Dieses Jahr stolpert wohl jeder mal über Caspar David Friedrich (1774–1840). Er ist gerade super populär. Mit gleich drei großen Ausstellungen in Hamburg, Berlin und Dresden feiert Deutschland seinen 250. Geburtstag. So viel Popularität hätte er sich wohl nie träumen lassen. Als bekennender Introvert wäre er mit Sicherheit zu keiner Ausstellungseröffnung gekommen. Was zieht die Leute?
Was ich besonders spannend bei ihm finde, ist, wie er durch seine Kunst Glaubenserfahrungen ermöglicht. Das finde ich krass. Er redet in seinen Bildern von Gott, vernehmbar aber ganz unaufdringlich. Keinem wird irgendwas aufgezwungen. Null Propaganda. 100% Kunst. Ja, er war ein gläubiger Mensch und Malen war für ihn eine heilige Sache. Eine berühmte Geschichte erzählt, dass seine Frau niemand ins Atelier lassen durfte, wenn er gerade am Himmel eines Bildes arbeitete.
«Wissen Sie, das ist ihm Gottesdienst. Da darf man ihn nicht stören.» Und irgendwie spürt man das seinen Bildern ab.
Aber wie ermöglicht das jetzt Gotteserfahrungen? Er malt Landschaften. Ok, das kennt man: Du stehst in den Bergen, am Meer, vor einem Sonnenuntergang und du staunst einfach nur. Da kann selbst der eingefleischteste Atheist schon mal versucht sein zu glauben, dass nicht alles nur Zufall ist. Ok. Aber Landschaftsbilder gibt es viele, aber warum sollen jetzt gerade seine Glaubenserfahrung ermöglichen?
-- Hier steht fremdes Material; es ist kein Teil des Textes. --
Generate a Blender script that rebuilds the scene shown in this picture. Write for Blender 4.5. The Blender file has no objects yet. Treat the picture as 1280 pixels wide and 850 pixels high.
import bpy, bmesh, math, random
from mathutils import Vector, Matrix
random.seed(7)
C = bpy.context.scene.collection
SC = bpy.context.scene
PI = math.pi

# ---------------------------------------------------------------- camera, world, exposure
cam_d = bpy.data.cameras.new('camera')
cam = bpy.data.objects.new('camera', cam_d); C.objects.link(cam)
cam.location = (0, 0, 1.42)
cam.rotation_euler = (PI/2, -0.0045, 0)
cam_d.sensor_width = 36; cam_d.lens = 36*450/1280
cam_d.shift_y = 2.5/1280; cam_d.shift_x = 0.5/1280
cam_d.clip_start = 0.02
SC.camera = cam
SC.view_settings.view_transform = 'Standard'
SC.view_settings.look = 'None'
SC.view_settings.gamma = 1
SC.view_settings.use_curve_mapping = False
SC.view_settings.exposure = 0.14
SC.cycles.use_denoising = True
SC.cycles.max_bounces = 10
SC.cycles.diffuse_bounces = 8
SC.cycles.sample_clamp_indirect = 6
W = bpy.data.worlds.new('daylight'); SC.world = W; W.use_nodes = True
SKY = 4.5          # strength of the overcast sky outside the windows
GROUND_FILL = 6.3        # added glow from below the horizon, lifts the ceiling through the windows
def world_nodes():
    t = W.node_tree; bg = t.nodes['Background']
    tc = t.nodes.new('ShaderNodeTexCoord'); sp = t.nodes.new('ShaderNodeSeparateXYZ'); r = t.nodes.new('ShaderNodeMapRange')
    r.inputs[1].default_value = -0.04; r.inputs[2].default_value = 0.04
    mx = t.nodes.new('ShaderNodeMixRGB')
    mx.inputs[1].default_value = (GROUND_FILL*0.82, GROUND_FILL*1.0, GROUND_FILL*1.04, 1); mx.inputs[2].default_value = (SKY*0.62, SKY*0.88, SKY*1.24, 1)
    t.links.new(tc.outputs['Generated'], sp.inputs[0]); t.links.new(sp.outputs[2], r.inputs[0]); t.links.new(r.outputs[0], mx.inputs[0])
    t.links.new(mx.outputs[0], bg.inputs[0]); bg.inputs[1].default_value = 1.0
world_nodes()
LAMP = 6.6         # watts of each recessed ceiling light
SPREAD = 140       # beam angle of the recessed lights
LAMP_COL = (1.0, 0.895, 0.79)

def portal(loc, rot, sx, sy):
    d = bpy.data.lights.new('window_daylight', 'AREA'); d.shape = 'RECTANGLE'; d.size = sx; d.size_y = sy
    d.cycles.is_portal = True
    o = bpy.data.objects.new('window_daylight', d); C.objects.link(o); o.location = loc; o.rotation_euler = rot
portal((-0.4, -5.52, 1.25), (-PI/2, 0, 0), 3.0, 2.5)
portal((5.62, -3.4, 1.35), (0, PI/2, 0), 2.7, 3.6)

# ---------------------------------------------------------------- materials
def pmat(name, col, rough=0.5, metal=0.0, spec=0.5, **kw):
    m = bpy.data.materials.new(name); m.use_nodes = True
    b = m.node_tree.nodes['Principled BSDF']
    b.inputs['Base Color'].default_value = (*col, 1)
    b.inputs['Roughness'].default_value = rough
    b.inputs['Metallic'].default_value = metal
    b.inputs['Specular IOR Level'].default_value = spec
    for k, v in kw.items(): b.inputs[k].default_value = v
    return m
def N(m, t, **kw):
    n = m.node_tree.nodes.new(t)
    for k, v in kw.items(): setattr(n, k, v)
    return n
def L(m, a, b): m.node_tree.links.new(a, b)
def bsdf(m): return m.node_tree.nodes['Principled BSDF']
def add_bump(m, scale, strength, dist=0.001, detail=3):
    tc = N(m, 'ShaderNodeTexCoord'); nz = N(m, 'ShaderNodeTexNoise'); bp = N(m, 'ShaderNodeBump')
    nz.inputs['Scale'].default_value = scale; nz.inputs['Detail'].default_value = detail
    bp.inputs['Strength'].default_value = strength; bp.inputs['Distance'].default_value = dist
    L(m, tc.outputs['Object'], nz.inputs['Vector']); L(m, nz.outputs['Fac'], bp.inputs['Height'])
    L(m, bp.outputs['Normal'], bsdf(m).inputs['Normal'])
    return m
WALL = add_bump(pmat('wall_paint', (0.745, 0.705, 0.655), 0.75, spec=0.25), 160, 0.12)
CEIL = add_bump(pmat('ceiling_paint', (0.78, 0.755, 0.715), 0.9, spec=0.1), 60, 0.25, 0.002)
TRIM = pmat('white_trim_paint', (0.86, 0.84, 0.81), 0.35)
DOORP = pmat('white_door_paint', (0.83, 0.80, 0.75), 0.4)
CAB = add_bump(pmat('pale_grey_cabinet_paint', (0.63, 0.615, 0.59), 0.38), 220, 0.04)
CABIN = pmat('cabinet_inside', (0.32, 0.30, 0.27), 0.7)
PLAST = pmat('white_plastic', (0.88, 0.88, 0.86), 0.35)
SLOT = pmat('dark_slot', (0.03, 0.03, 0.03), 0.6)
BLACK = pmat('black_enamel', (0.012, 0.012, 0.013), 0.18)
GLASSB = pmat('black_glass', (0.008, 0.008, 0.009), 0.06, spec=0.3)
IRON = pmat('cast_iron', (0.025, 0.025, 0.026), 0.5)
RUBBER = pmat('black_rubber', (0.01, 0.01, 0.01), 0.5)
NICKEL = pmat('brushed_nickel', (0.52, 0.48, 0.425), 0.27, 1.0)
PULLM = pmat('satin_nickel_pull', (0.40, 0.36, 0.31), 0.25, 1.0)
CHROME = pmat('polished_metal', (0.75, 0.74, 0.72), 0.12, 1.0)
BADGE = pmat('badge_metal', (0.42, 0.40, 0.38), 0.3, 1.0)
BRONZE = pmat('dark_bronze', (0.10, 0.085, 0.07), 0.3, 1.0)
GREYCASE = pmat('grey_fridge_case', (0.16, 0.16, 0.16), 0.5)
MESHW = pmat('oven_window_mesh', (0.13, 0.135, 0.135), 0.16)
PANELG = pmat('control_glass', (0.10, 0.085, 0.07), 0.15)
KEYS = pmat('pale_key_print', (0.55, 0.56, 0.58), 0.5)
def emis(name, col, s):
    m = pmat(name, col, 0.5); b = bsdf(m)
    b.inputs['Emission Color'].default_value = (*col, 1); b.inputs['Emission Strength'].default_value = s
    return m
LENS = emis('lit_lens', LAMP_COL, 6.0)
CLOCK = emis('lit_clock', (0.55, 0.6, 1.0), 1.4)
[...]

CDF hat da vieles ausprobiert: mit Kreuzen im Wald und Kathedralen in der Ferne. Alles schön, aber noch nicht der Knaller, selbst wenn diese Bilder zu Lebzeiten schon zu Skandalen geführt haben. «Bitte keine Landschaftsbilder auf die Altäre!» «Wir wollen Heiligenbilder und Bibelgeschichten.» Die sogenannten «Nazarener», ja, die malten verständlich. – Interessiert heute aber niemanden mehr! Zu gestrig. Ganz anders bei CDF! Die Besuchermagneten sind vor allem die Landschaftsbilder, bei denen CDF uns jemandem über die Schulter blicken lässt. Da ist dieser winzige einsame Mönch vor diesem riesigen Meer von 1810 in Berlin. Oder dieser berühmte «Wanderer über dem Nebelmeer» in Hamburg und sein Gegenstück, die «Frau vor der untergehenden Sonne» in Essen. Beide von 1818. Sie kehren uns einfach den Rücken zu. Sind völlig absorbiert von dem, was sie sehen… Kunstkritiker könnten jetzt meckern: «Wer stellt denn die Hauptfigur genau in die Mitte? Schon mal was vom Goldenen Schnitt gehört?» Aber CDF würde wohl kontern:
«Du sollst ja auch nicht auf die Figur achten, sondern durch sie durch auf die Landschaft schauen und … staunen.»
Und auf einmal staune ich wirklich mit diesem Wanderer: «Krass. Diese Weite hier oben!» Und ich freue mich über den klaren Himmel, erst recht, wenn ich denke: «Ach, du Armer, kamst du aus dem Nebel da unten. Da möchte ich jetzt nicht sein. Da sieht man ja seinen Fuß vor lauter Nebel nicht.» Nicht die Landschaft an sich, sondern dass ich mit jemandem mit staunen kann, ist, was mir die Gotteserfahrung ermöglicht. Leuten in Rückenansicht gab’s auch schon vor CDF auf Bildern. Aber seine Bilder lassen mich einfach nur mit staunen. Seine Leute machen nichts weiter. Sie arbeiten nicht, kämpfen nicht. Ich ertappe sie nicht beim Saufen oder Liebesbriefelesen. Sie staunen einfach nur über das Schöne, über die Weite, über die Schöpfung und ja, das kann ich verstehen.
Nicht jeder wird das gleich mit Gott in Verbindung bringen. Das genau lässt mir Freiheit. Ich kann’s auch anders sehen. Aber hey, «sprachlos Staunen über das unfassbar Schöne» das ist schon dicht dran an Anbetung und Glauben, oder? Ja, und vielleicht lässt es mich fragen: «Wo kommt das alles her? Warum gibt es so etwas schönes?» Und wenn ich das wirklich nicht mit der Ahnung auf einen Schöpfer verbinden kann, … ja, dann … ist da wenigstens noch der Respekt vor der Natur und der Aufruf zum Schutz der Umwelt. Sicher nicht ganz die Intention von CDF, aber auch gut.